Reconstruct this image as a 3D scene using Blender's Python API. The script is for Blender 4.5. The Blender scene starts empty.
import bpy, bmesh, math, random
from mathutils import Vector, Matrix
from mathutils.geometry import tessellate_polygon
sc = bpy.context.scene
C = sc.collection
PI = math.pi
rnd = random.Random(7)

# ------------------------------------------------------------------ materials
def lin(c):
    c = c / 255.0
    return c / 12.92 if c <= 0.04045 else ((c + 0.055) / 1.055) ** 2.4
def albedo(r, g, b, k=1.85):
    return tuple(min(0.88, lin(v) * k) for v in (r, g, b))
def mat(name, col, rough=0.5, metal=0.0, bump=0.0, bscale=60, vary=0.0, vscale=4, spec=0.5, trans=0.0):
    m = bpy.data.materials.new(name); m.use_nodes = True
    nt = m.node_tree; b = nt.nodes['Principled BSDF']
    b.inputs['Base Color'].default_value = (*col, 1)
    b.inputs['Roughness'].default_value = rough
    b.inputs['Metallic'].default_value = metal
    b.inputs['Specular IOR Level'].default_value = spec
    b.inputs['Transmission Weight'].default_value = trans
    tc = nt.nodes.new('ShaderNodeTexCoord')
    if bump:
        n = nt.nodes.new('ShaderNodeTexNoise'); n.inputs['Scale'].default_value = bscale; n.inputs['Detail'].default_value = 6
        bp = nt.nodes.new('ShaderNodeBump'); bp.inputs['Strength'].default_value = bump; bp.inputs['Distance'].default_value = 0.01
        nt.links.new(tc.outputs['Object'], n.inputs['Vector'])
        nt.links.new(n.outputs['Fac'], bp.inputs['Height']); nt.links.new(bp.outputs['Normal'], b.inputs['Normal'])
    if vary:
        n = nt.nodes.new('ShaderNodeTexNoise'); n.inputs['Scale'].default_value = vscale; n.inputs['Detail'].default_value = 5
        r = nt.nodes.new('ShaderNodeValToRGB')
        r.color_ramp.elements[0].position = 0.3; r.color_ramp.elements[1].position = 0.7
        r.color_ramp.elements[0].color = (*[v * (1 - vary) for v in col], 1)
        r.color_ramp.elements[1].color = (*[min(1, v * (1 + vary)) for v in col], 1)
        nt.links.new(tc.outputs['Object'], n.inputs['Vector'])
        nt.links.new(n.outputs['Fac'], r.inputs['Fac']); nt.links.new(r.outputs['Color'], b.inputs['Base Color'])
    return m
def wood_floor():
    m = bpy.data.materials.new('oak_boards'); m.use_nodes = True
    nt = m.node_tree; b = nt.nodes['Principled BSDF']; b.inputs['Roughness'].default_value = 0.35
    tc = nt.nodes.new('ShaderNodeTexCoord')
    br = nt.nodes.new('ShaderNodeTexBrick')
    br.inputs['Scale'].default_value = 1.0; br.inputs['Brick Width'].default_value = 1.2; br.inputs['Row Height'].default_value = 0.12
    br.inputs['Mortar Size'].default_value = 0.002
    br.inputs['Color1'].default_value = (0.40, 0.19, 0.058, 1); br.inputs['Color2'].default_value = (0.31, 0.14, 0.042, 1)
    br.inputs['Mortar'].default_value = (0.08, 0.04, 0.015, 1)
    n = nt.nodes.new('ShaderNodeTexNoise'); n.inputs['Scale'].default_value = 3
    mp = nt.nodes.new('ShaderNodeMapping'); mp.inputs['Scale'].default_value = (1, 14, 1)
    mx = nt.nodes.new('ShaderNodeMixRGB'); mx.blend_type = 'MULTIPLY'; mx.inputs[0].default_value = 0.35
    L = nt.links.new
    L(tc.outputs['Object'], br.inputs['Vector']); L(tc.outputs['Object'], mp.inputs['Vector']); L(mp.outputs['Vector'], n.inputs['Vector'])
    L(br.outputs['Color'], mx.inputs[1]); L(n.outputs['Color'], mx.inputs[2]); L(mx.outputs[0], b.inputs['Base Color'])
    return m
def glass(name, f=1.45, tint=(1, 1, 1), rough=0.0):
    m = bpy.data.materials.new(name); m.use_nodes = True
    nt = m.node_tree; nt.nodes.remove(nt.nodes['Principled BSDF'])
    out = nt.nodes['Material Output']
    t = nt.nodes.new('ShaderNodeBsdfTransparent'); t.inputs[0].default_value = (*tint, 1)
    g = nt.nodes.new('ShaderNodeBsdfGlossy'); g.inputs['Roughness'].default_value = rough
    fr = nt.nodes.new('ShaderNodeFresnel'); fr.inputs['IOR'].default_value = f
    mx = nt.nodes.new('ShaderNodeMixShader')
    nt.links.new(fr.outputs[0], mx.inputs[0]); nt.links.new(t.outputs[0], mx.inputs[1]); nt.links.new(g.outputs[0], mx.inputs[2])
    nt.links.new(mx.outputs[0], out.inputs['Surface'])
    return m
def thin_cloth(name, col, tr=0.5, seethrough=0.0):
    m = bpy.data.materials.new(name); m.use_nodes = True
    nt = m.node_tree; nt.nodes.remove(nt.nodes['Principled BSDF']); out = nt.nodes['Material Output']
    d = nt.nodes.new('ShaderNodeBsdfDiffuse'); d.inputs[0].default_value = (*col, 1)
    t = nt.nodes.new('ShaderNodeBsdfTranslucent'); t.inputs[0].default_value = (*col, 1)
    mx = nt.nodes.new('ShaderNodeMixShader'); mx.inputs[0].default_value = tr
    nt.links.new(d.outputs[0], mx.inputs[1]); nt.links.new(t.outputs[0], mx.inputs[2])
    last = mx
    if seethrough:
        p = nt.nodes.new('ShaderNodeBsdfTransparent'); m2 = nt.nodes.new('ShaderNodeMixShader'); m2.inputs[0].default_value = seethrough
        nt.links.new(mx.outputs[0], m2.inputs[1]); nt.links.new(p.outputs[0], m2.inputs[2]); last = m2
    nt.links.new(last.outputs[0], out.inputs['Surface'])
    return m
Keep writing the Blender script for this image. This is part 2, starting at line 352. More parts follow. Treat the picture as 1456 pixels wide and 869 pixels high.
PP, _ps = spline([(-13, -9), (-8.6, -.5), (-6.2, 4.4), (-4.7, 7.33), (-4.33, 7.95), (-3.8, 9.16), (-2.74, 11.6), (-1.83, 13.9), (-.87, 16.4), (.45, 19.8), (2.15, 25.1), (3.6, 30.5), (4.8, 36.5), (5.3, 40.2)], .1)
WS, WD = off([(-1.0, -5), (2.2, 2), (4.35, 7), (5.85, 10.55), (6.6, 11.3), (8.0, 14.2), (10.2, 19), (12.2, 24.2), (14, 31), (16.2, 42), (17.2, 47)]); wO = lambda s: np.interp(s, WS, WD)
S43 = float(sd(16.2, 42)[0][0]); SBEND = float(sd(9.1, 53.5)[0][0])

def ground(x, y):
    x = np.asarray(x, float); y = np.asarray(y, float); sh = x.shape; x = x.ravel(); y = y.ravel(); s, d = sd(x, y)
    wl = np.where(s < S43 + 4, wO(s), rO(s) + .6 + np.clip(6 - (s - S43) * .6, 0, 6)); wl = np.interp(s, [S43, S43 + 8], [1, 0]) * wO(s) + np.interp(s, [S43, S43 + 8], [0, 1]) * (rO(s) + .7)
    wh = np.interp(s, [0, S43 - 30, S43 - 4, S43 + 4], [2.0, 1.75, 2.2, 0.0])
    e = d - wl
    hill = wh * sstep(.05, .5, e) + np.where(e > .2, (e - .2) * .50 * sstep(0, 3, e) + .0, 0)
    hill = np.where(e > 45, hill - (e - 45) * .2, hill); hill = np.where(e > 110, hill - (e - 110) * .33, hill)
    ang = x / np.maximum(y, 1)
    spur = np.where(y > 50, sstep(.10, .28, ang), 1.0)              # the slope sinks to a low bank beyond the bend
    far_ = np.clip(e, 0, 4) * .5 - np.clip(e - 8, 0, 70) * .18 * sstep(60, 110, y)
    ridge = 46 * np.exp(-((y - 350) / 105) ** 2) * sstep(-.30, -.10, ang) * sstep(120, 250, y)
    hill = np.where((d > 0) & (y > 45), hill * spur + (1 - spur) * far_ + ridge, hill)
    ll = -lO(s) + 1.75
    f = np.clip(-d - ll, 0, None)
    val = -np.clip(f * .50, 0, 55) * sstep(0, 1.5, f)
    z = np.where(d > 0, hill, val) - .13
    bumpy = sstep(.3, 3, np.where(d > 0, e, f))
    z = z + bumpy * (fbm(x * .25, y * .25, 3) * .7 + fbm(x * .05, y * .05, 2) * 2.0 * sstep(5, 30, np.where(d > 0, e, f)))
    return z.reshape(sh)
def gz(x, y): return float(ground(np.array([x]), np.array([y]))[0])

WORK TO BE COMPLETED
Extract all lines containing the word "image".

EXERCISE RESULT
Reconstruct this image as a 3D scene using Blender's Python API. The script is for Blender 4.5. The Blender scene starts empty.
Keep writing the Blender script for this image. This is part 2, starting at line 352. More parts follow. Treat the picture as 1456 pixels wide and 869 pixels high.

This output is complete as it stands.